INSTRUCTIONS TO FOLLOW >> Leave out the pictures, and write out exactly the lines from the beginning of the material to the line holding "nt.links.new(mx.outputs[0], out.inputs['Surface'])", that line included, and nothing else.

GIVEN ENTRIES >>

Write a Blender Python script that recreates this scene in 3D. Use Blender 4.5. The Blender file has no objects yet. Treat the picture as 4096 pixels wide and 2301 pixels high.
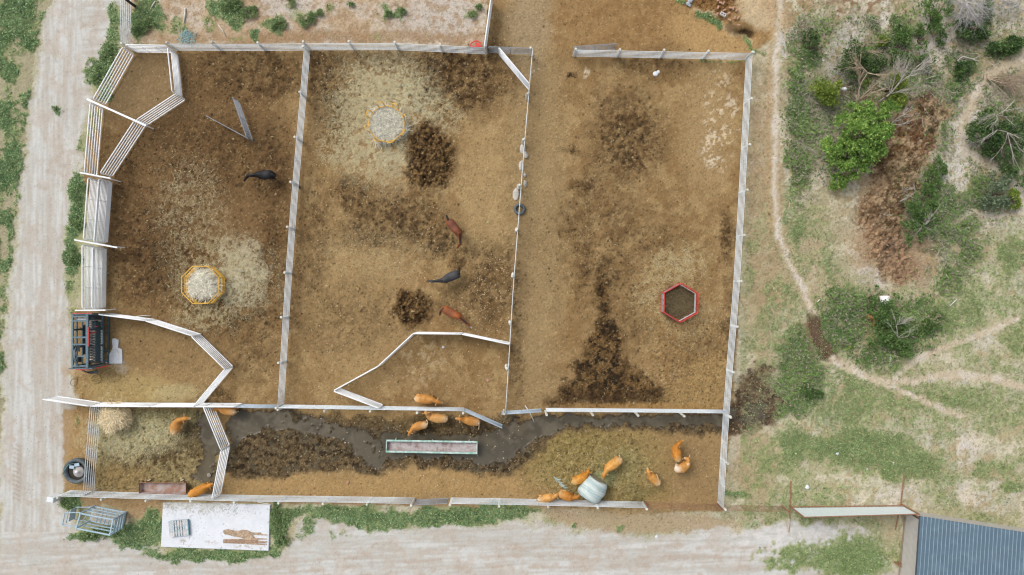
import bpy, math, random
import numpy as np
from mathutils import Vector, Matrix

random.seed(7)
RNG = np.random.default_rng(11)
scene = bpy.context.scene
COL = scene.collection
R = math.radians
PI = math.pi

# ------------------------------------------------------------------ survey: metres on the ground <-> pixels of the 4096 x 2301 aerial photo
S, CX, CY, HC = 56.0, 2048.0, 1150.5, 52.0      # px per metre on the ground, nadir point, flying height


def W(X, Y, z=0.0):
    k = (1 - z / HC) / S
    return Vector(((X - CX) * k, (CY - Y) * k, z))


def lin(r, g, b):
    f = lambda c: (c / 255 / 12.92) if c <= 10 else ((c / 255 + 0.055) / 1.055) ** 2.4
    return np.array([f(r), f(g), f(b)])


EXPO = 1.12                                      # what the daylight multiplies an albedo by


def alb(r, g, b):
    return np.clip(lin(r, g, b) / EXPO, 0.004, 0.85)


# ------------------------------------------------------------------ materials
MATS = {}


def thin_leaf(m, amt=.35):
    """lets part of the light through a leaf"""
    nt = m.node_tree
    b = nt.nodes['Principled BSDF']
    out = nt.nodes['Material Output']
    tr = nt.nodes.new('ShaderNodeBsdfTranslucent')
    nt.links.new(b.inputs['Base Color'].links[0].from_socket, tr.inputs['Color'])
    mx = nt.nodes.new('ShaderNodeMixShader')
    mx.inputs['Fac'].default_value = amt
    nt.links.new(b.outputs[0], mx.inputs[1])
    nt.links.new(tr.outputs[0], mx.inputs[2])
    nt.links.new(mx.outputs[0], out.inputs['Surface'])


def _noise(nt, scale, detail=4.0, coord=None, rough=0.6):
    n = nt.nodes.new('ShaderNodeTexNoise')
    n.inputs['Scale'].default_value = scale
    n.inputs['Detail'].default_value = detail
    n.inputs['Roughness'].default_value = rough
    if coord is not None:
        nt.links.new(coord, n.inputs['Vector'])
    return n


def mat(name, rgb, rough=0.7, var=0.15, scale=6.0, metal=0.0, stain=None, stain_amt=0.4, stain_scale=2.0, bump=0.0, attr=None,
        alpha=1.0, spec=0.4):
    """Principled material, mottled with noise; stain: a second colour in patches."""
    if name in MATS:
        return MATS[name]
    m = bpy.data.materials.new(name)
    m.use_nodes = True
    nt = m.node_tree
    b = nt.nodes['Principled BSDF']
    b.inputs['Roughness'].default_value = rough
    b.inputs['Metallic'].default_value = metal
    b.inputs['Specular IOR Level'].default_value = spec
    b.inputs['Alpha'].default_value = alpha
    tc = nt.nodes.new('ShaderNodeTexCoord').outputs['Object']
    if attr:
        a = nt.nodes.new('ShaderNodeAttribute')
        a.attribute_name = attr
        base = a.outputs['Color']
    else:
        c = nt.nodes.new('ShaderNodeRGB')
        c.outputs[0].default_value = (*[float(v) for v in rgb], 1)
        base = c.outputs[0]
    if stain is not None:
        n = _noise(nt, stain_scale, 6, tc, 0.65)
        rmp = nt.nodes.new('ShaderNodeMapRange')
        rmp.inputs['From Min'].default_value = 0.62 - 0.25 * stain_amt
        rmp.inputs['From Max'].default_value = 0.72 - 0.15 * stain_amt
        nt.links.new(n.outputs['Fac'], rmp.inputs['Value'])
        mx = nt.nodes.new('ShaderNodeMix')
        mx.data_type = 'RGBA'
        nt.links.new(rmp.outputs['Result'], mx.inputs['Factor'])
        nt.links.new(base, mx.inputs['A'])
        mx.inputs['B'].default_value = (*[float(v) for v in stain], 1)
        base = mx.outputs['Result']
    if var > 0:
        n = _noise(nt, scale, 5, tc)
        rmp = nt.nodes.new('ShaderNodeMapRange')
        rmp.inputs['From Min'].default_value = 0.3
        rmp.inputs['From Max'].default_value = 0.7
        rmp.inputs['To Min'].default_value = 1 - var
        rmp.inputs['To Max'].default_value = 1 + var
        nt.links.new(n.outputs['Fac'], rmp.inputs['Value'])
        mx = nt.nodes.new('ShaderNodeMix')
        mx.data_type = 'RGBA'
        mx.blend_type = 'MULTIPLY'
        mx.inputs['Factor'].default_value = 1
        nt.links.new(base, mx.inputs['A'])
        nt.links.new(rmp.outputs['Result'], mx.inputs['B'])
        base = mx.outputs['Result']
    nt.links.new(base, b.inputs['Base Color'])
    if bump > 0:
        n = _noise(nt, scale * 4, 4, tc)
        bp = nt.nodes.new('ShaderNodeBump')
        bp.inputs['Strength'].default_value = bump
        bp.inputs['Distance'].default_value = 0.03
        nt.links.new(n.outputs['Fac'], bp.inputs['Height'])
        nt.links.new(bp.outputs['Normal'], b.inputs['Normal'])
    MATS[name] = m
    return m


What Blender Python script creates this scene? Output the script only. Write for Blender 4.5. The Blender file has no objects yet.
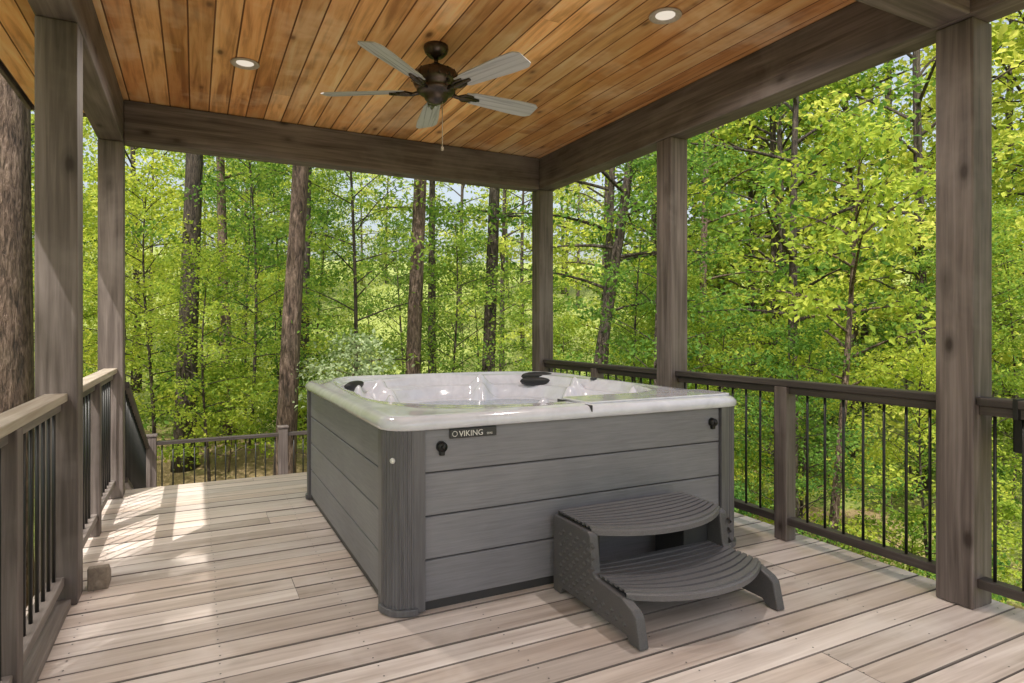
import bpy, math, random
import numpy as np
from mathutils import Vector, Matrix
random.seed(7)
scene = bpy.context.scene
COL = scene.collection

# ------------------------------------------------------------------ helpers
def new_obj(name, mesh, parent=None):
    o = bpy.data.objects.new(name, mesh); COL.objects.link(o)
    if parent is not None: o.parent = parent
    return o
def empty(name, loc=(0,0,0)):
    o = bpy.data.objects.new(name, None); COL.objects.link(o); o.empty_display_size = .1
    return o
def mesh_from(name, verts, faces, mats, smooth=False, midx=None):
    me = bpy.data.meshes.new(name)
    if isinstance(verts, np.ndarray): verts = verts.tolist()
    if isinstance(faces, np.ndarray): faces = faces.tolist()
    me.from_pydata(verts, [], faces)
    for m in (mats if isinstance(mats, (list, tuple)) else [mats]): me.materials.append(m)
    if midx is not None: me.polygons.foreach_set('material_index', np.asarray(midx, dtype=np.int32))
    if smooth: me.polygons.foreach_set('use_smooth', np.ones(len(me.polygons), dtype=bool))
    me.update()
    return me
BOXF = [(0,3,2,1),(4,5,6,7),(0,1,5,4),(1,2,6,5),(2,3,7,6),(3,0,4,7)]
def box(name, x0,x1,y0,y1,z0,z1, mat, parent=None, bevel=.004):
    v=[(x0,y0,z0),(x1,y0,z0),(x1,y1,z0),(x0,y1,z0),(x0,y0,z1),(x1,y0,z1),(x1,y1,z1),(x0,y1,z1)]
    o = new_obj(name, mesh_from(name, v, BOXF, mat), parent)
    if bevel:
        b=o.modifiers.new('b','BEVEL'); b.width=bevel; b.segments=2
    return o
def hexa(name, v, mat, parent=None, bevel=.004):
    o = new_obj(name, mesh_from(name, v, BOXF, mat), parent)
    if bevel:
        b=o.modifiers.new('b','BEVEL'); b.width=bevel; b.segments=2
    return o
def tube_data(pts, rads, n=8, cap=True):
    pts=[Vector(p) for p in pts]; V=[];F=[]
    for i,p in enumerate(pts):
        a=pts[max(0,i-1)]; b=pts[min(len(pts)-1,i+1)]
        t=(b-a).normalized()
        ref=Vector((0,0,1)) if abs(t.z)<.8 else Vector((1,0,0))
        u=t.cross(ref).normalized(); w=t.cross(u).normalized()
        for k in range(n):
            an=2*math.pi*k/n
            V.append(tuple(p+(u*math.cos(an)+w*math.sin(an))*rads[i]))
    for i in range(len(pts)-1):
        for k in range(n):
            k2=(k+1)%n
            F.append((i*n+k,i*n+k2,(i+1)*n+k2,(i+1)*n+k))
    if cap:
        F.append(tuple(range(n))[::-1]); F.append(tuple((len(pts)-1)*n+k for k in range(n)))
    return V,F
def tube(name, pts, r, mat, parent=None, n=10, smooth=True):
    rads = r if isinstance(r,(list,tuple)) else [r]*len(pts)
    V,F=tube_data(pts,rads,n)
    return new_obj(name, mesh_from(name,V,F,mat,smooth), parent)
def lathe(name, prof, c, mat, parent=None, n=40, smooth=True):
    V=[];F=[]
    for (r,z) in prof:
        for k in range(n):
            a=2*math.pi*k/n; V.append((c[0]+r*math.cos(a),c[1]+r*math.sin(a),c[2]+z))
    for i in range(len(prof)-1):
        for k in range(n):
            k2=(k+1)%n; F.append((i*n+k,i*n+k2,(i+1)*n+k2,(i+1)*n+k))
    F.append(tuple(range(n))[::-1]); F.append(tuple((len(prof)-1)*n+k for k in range(n)))
    return new_obj(name, mesh_from(name,V,F,mat,smooth), parent)
def extrude_poly(name, poly2, axis, a0, a1, mat, parent=None, bevel=.006):
    n=len(poly2); V=[]
    for a in (a0,a1):
        for (p,q) in poly2:
            V.append((a,p,q) if axis==0 else ((p,a,q) if axis==1 else (p,q,a)))
    F=[tuple(range(n))[::-1], tuple(range(n,2*n))]
    for i in range(n):
        j=(i+1)%n; F.append((i,j,n+j,n+i))
    o=new_obj(name, mesh_from(name,V,F,mat), parent)
    if bevel:
        b=o.modifiers.new('b','BEVEL'); b.width=bevel; b.segments=2; b.limit_method='ANGLE'
    return o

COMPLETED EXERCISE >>
Write a Blender Python script that recreates this scene in 3D. Use Blender 4.5. The Blender file has no objects yet. Treat the picture as 4096 pixels wide and 2301 pixels high.
import bpy, math, random
import numpy as np
from mathutils import Vector, Matrix

random.seed(7)
RNG = np.random.default_rng(11)
scene = bpy.context.scene
COL = scene.collection
R = math.radians
PI = math.pi

# ------------------------------------------------------------------ survey: metres on the ground <-> pixels of the 4096 x 2301 aerial photo
S, CX, CY, HC = 56.0, 2048.0, 1150.5, 52.0      # px per metre on the ground, nadir point, flying height


def W(X, Y, z=0.0):
    k = (1 - z / HC) / S
    return Vector(((X - CX) * k, (CY - Y) * k, z))


def lin(r, g, b):
    f = lambda c: (c / 255 / 12.92) if c <= 10 else ((c / 255 + 0.055) / 1.055) ** 2.4
    return np.array([f(r), f(g), f(b)])


EXPO = 1.12                                      # what the daylight multiplies an albedo by


def alb(r, g, b):
    return np.clip(lin(r, g, b) / EXPO, 0.004, 0.85)


# ------------------------------------------------------------------ materials
MATS = {}


def thin_leaf(m, amt=.35):
    """lets part of the light through a leaf"""
    nt = m.node_tree
    b = nt.nodes['Principled BSDF']
    out = nt.nodes['Material Output']
    tr = nt.nodes.new('ShaderNodeBsdfTranslucent')
    nt.links.new(b.inputs['Base Color'].links[0].from_socket, tr.inputs['Color'])
    mx = nt.nodes.new('ShaderNodeMixShader')
    mx.inputs['Fac'].default_value = amt
    nt.links.new(b.outputs[0], mx.inputs[1])
    nt.links.new(tr.outputs[0], mx.inputs[2])
    nt.links.new(mx.outputs[0], out.inputs['Surface'])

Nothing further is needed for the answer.